Material provided |
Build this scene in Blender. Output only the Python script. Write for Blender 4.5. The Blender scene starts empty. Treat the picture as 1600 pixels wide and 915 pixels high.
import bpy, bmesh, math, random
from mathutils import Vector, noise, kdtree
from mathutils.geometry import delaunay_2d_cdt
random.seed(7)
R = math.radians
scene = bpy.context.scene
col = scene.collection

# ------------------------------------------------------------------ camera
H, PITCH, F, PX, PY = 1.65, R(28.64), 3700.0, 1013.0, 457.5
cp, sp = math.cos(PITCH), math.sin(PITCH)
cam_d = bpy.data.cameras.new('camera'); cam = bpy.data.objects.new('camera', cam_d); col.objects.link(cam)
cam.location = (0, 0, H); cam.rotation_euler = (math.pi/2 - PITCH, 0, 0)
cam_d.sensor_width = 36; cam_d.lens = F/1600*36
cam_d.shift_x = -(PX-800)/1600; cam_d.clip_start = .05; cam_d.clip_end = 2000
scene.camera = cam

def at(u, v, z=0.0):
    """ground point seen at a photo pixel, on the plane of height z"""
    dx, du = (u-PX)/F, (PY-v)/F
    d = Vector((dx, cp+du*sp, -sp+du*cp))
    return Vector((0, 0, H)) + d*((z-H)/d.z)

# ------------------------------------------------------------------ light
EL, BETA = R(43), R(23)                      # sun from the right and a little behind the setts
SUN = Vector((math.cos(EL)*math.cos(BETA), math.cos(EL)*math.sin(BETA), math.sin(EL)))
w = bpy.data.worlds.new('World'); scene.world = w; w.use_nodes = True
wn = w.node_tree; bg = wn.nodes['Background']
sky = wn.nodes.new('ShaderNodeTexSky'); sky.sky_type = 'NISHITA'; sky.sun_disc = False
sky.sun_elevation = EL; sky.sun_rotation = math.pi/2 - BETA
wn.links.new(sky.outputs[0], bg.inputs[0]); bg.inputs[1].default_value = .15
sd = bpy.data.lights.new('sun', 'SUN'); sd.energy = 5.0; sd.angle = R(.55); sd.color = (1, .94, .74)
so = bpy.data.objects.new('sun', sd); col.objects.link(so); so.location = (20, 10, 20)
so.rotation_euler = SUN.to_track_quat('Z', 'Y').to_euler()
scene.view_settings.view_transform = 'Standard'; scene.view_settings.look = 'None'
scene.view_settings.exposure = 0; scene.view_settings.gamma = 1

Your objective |
Every line above should be retyped exactly as given.

Result of the exercise |
Build this scene in Blender. Output only the Python script. Write for Blender 4.5. The Blender scene starts empty. Treat the picture as 1600 pixels wide and 915 pixels high.
import bpy, bmesh, math, random
from mathutils import Vector, noise, kdtree
from mathutils.geometry import delaunay_2d_cdt
random.seed(7)
R = math.radians
scene = bpy.context.scene
col = scene.collection

# ------------------------------------------------------------------ camera
H, PITCH, F, PX, PY = 1.65, R(28.64), 3700.0, 1013.0, 457.5
cp, sp = math.cos(PITCH), math.sin(PITCH)
cam_d = bpy.data.cameras.new('camera'); cam = bpy.data.objects.new('camera', cam_d); col.objects.link(cam)
cam.location = (0, 0, H); cam.rotation_euler = (math.pi/2 - PITCH, 0, 0)
cam_d.sensor_width = 36; cam_d.lens = F/1600*36
cam_d.shift_x = -(PX-800)/1600; cam_d.clip_start = .05; cam_d.clip_end = 2000
scene.camera = cam

def at(u, v, z=0.0):
    """ground point seen at a photo pixel, on the plane of height z"""
    dx, du = (u-PX)/F, (PY-v)/F
    d = Vector((dx, cp+du*sp, -sp+du*cp))
    return Vector((0, 0, H)) + d*((z-H)/d.z)

# ------------------------------------------------------------------ light
EL, BETA = R(43), R(23)                      # sun from the right and a little behind the setts
SUN = Vector((math.cos(EL)*math.cos(BETA), math.cos(EL)*math.sin(BETA), math.sin(EL)))
w = bpy.data.worlds.new('World'); scene.world = w; w.use_nodes = True
wn = w.node_tree; bg = wn.nodes['Background']
sky = wn.nodes.new('ShaderNodeTexSky'); sky.sky_type = 'NISHITA'; sky.sun_disc = False
sky.sun_elevation = EL; sky.sun_rotation = math.pi/2 - BETA
wn.links.new(sky.outputs[0], bg.inputs[0]); bg.inputs[1].default_value = .15
sd = bpy.data.lights.new('sun', 'SUN'); sd.energy = 5.0; sd.angle = R(.55); sd.color = (1, .94, .74)
so = bpy.data.objects.new('sun', sd); col.objects.link(so); so.location = (20, 10, 20)
so.rotation_euler = SUN.to_track_quat('Z', 'Y').to_euler()
scene.view_settings.view_transform = 'Standard'; scene.view_settings.look = 'None'
scene.view_settings.exposure = 0; scene.view_settings.gamma = 1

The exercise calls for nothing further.